US: Colorado - A New Building Rising Behind Stanley Marketplace In Aurora Will Be An Commercial Greenhouse

New York-based Gotham Greens coming to Colorado, will open 30,000-square-foot facility in 2020 that will serve retailers throughout state and region

Michael Ciaglo, Special to the Denver Post

Gotham Greens co-founder and CEO Viraj Puri gives a tour of their new 30,000 square foot greenhouse next to the Stanley Marketplace Thursday, Oct. 17, 2019, in Aurora. The greenhouse is less than an acre but will produce the equivalent of over 25 acres of conventional farming.

October 23, 2019

In a budding industry, Aurora has been handpicked as a landing spot for a green giant. Gotham Greens, the Brooklyn-born company at the forefront of the urban farming industry, is coming to town.

By the spring of 2020, Gotham Greens will be growing arugula, basil, bok choy and a variety of other herbs and leafy greens out of a 30,000-square-foot greenhouse nestled behind Stanley Marketplace, 2501 Dallas St. As recently as last week, the site wasn’t much more than a slab of concrete spiked with steel beams, but when it opens it will be a state-of-the-art facility set up to produce fresh food 365 days per year.

“Where we’re standing will be filled with plant growing beds,” company co-founder and CEO Viraj Puri said while walking the construction site last week. “Our proprietary growing method uses 95% less water and 97% less land than traditional farming.”

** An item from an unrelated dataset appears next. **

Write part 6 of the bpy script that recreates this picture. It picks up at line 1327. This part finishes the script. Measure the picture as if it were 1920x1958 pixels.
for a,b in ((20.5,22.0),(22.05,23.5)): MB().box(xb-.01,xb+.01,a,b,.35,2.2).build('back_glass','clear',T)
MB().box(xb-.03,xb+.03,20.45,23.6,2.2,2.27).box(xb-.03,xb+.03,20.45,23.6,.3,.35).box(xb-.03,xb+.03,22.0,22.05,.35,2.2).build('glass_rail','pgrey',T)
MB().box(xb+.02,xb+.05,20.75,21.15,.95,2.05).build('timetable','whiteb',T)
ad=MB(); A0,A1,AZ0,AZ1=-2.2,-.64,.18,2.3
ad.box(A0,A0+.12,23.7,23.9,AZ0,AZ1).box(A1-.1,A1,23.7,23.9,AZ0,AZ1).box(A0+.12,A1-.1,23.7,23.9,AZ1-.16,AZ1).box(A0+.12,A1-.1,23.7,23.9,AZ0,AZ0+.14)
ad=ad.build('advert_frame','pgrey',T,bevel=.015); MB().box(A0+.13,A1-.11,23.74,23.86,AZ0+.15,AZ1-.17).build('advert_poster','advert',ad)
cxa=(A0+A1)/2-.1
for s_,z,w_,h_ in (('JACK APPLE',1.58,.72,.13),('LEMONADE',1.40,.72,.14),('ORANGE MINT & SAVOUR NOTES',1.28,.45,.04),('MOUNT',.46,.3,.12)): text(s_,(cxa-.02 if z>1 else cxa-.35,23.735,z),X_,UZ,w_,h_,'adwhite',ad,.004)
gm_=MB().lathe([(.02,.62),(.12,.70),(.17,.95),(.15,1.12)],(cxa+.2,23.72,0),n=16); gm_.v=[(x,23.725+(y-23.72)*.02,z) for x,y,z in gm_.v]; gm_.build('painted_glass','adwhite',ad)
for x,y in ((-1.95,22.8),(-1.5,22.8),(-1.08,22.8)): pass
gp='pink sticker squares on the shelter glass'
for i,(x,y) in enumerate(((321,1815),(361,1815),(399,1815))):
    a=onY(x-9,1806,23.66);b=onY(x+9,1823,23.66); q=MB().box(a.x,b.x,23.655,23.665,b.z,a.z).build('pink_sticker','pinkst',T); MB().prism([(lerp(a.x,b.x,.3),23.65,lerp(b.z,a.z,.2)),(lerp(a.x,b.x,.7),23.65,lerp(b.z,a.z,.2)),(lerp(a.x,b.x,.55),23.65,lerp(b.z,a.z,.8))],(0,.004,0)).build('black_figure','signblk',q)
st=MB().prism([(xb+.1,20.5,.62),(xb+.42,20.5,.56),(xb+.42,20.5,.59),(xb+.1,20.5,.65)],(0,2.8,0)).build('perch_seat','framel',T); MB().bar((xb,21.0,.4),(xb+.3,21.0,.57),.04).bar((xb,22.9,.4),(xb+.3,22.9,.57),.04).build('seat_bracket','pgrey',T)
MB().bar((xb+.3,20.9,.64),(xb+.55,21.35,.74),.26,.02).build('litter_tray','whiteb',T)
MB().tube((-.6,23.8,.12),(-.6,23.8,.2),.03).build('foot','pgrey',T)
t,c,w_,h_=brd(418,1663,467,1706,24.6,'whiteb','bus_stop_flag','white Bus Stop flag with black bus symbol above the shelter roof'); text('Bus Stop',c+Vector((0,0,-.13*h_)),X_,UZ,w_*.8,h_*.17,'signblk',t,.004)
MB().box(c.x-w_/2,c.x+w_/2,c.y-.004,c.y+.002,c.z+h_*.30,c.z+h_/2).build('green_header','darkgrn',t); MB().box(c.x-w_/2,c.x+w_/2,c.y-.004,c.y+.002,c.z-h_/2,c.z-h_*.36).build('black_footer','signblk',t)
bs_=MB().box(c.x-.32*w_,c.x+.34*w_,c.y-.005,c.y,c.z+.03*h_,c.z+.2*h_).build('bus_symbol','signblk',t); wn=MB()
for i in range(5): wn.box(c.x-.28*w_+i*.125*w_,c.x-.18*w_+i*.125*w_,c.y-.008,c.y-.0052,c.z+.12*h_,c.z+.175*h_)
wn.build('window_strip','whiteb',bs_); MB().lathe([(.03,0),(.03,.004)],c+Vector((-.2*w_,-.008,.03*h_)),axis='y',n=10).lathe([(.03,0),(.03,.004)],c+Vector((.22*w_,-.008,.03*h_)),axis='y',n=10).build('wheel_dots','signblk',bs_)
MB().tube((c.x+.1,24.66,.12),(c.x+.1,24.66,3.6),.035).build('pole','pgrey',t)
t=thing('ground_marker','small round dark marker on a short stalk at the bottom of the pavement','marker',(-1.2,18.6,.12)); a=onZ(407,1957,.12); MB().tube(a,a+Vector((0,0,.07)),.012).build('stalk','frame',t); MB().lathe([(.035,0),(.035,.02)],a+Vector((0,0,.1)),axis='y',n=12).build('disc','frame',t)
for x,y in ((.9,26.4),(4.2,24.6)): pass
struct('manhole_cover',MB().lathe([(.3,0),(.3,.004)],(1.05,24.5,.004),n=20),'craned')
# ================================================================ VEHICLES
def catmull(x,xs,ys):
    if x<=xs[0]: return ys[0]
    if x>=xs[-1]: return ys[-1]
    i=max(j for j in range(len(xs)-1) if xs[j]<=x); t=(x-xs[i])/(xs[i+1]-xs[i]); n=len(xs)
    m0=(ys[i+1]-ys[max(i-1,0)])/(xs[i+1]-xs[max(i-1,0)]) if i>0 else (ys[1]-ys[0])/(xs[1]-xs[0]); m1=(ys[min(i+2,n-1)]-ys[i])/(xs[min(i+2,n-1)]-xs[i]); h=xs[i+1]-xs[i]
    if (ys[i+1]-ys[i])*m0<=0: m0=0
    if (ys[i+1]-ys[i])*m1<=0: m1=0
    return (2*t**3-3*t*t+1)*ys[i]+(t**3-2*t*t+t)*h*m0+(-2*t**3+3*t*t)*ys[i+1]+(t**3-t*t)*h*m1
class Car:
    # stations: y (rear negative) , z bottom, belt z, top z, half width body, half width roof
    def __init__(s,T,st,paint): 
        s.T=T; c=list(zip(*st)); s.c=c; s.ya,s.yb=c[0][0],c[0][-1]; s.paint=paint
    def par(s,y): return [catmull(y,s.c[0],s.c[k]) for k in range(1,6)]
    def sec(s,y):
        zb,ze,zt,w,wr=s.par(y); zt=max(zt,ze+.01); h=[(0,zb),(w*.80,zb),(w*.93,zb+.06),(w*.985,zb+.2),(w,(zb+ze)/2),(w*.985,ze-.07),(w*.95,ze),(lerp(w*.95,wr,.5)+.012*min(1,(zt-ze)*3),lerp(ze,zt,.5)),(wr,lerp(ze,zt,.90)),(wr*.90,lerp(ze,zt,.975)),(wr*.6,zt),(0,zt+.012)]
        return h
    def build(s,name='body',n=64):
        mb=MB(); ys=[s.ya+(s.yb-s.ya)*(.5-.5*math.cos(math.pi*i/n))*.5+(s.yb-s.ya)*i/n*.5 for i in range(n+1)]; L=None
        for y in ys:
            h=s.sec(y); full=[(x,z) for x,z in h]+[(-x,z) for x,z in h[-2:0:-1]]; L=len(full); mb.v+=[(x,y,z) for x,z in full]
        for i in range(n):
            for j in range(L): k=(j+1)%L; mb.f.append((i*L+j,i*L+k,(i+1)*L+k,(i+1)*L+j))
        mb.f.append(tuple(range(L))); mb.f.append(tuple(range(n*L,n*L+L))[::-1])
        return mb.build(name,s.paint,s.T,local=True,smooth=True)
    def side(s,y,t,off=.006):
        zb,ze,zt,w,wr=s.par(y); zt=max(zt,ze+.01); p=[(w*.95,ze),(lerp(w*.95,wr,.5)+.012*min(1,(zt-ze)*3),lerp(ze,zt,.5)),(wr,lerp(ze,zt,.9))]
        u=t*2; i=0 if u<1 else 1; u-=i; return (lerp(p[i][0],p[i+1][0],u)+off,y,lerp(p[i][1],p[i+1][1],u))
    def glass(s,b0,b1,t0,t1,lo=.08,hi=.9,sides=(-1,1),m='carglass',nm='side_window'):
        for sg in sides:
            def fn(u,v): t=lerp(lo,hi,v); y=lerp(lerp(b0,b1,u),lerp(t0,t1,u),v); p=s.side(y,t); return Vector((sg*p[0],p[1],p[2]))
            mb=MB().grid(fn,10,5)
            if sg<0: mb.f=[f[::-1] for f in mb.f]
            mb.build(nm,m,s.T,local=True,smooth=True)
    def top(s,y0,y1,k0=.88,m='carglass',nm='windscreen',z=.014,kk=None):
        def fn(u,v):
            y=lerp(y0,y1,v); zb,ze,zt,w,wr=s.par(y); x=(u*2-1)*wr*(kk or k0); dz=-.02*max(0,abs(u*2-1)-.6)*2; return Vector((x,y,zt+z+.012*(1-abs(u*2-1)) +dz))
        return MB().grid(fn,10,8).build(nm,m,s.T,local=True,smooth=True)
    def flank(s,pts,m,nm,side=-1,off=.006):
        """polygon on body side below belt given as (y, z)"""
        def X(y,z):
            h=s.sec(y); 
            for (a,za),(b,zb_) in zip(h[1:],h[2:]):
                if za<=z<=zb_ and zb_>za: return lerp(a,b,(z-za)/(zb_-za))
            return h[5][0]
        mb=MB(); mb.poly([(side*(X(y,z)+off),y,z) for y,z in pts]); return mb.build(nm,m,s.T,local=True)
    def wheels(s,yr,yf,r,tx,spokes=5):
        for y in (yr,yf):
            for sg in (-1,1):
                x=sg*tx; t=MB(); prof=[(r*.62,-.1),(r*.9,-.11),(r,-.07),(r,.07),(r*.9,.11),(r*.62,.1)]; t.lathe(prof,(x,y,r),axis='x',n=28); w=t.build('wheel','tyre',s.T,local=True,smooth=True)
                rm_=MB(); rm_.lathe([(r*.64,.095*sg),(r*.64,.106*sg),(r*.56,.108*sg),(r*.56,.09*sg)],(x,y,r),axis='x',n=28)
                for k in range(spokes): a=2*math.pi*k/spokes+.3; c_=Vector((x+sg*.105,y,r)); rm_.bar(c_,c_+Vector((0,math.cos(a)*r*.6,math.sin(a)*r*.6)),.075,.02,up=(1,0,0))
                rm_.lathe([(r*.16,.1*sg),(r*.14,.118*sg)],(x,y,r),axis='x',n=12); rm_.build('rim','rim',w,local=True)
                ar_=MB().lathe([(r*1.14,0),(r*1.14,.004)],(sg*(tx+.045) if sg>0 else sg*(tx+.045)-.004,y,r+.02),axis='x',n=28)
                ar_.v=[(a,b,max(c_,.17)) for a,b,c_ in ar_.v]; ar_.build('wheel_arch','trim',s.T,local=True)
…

Indoor farming isn’t a new idea in the Denver area. Nonprofit fresh produce provider The GrowHaus will celebrate its 10th anniversary next month. It operates a trio of indoor farms in the Elyria-Swansea neighborhood. Altius Farms has been harvesting and distributing its own brand of aeroponically grown leafy greens and herbs since late 2018. It’s roughly 7,000-acre greenhouse sits on the roof of a restaurant in the S*Park development in Denver’s River North Art District. That project is owned by Westfield Co., the same developer behind Stanley Marketplace that has now brought in Gotham Greens.

What will set Gotham Green’s Denver operation apart is its scale. Its greenhouse is designed to serve the entire state and even some parts of bordering states, Puri said. Whole Foods has already signed on to carry Gotham Greens lettuce mixes, herbal dressings and other goods in all of its Colorado stores, according to the CEO. By growing its products close to consumers, the company also limits the carbon footprint of its business.

“What’s remarkable about this system, is it’s a climate-controlled greenhouse that employs a lot of technology — hydroponic, automation, computer control systems, advanced drip irrigation techniques,” he said. “It will produce a yield equivalent to a 25-acre farm.”

RELATED: Denver urban farming trend grows from a Sloan’s Lake condo tower to a Larimer Square parking garage

Stanley Marketplace is the western front of an ambitious expansion effort. Founded in 2009, Gotham Greens opened its first greenhouse in Brooklyn until 2011. It expanded to Chicago in 2014 and has grown its presence in New York over the last few years but 2019 has been its busiest year to date.

With new greenhouses in Providence, R.I., and Baltimore expected to open by the end of the year, the company will soon crack the New England and Mid-Atlantic markets. When those facilities are up and running, Puri will oversee a company with more than 500,000 square feet of greenhouse space and 350 employees. That’s before the Aurora facility opens and brings on 30 full-time workers, he said.

Colorado — and the Denver metro area specifically — were a good fit for Gotham Greens because many consumers in the state value sustainably grown, eco-friendly food products, Gotham Greens co-founder and chief financial officer Eric Haley said. Haley should know. He grew up in the south metro area and graduated from Cherry Creek High School in 1999.